There are many reasons you might feel the need to text while driving. Maybe you want to tell a friend you are running late or perhaps you want to share your input on a work email chain. No matter how urgent the message you receive or want to send seems in the moment, it’s important to keep the potential dangers of texting while driving ahead of your desire to pick up your phone.

Not only is there a fairly new ban on texting and driving in Florida, but it is extremely dangerous for you and fellow drivers, riders and pedestrians on the road. Some distracted driving incidents might seem out of your control, like if your child throws a fit in the backseat or a construction site catches your eye. But keeping your phone tucked away is you drive is something you can and should manage.

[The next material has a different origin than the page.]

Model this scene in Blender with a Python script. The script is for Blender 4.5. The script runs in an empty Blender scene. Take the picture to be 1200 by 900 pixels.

How distracting is my phone?

There are three types of distractions when it comes to driving — visual, manual and cognitive. And when you pick up a mobile device to read or send a message, you wind up engaging in all three categories of distracted driving, because:

  • You will be looking at your phone instead of the road
  • You will have the phone in at least one hand instead of the wheel
  • You will be thinking about texting rather than an upcoming stop sign

It’s also worth noting that when your eyes are on your phone screen instead of your windshield, it will naturally take you longer to notice and react to any risks on the road. According to Florida Highway Safety and Motor Vehicles, a car going 50 mph will almost travel the length of a football field before coming to a complete stop. So, if are driving while distracted on a 50-mph and there is a stalled car about 300 feet away, then you might end up rear-ending the parked car.

Car crashes can cause a great deal of physical pain and emotional suffering. Even though you can receive compensation after a personal injury incident, no matter whose fault it is, keeping texting separate from driving can save you from injury and preserve your life.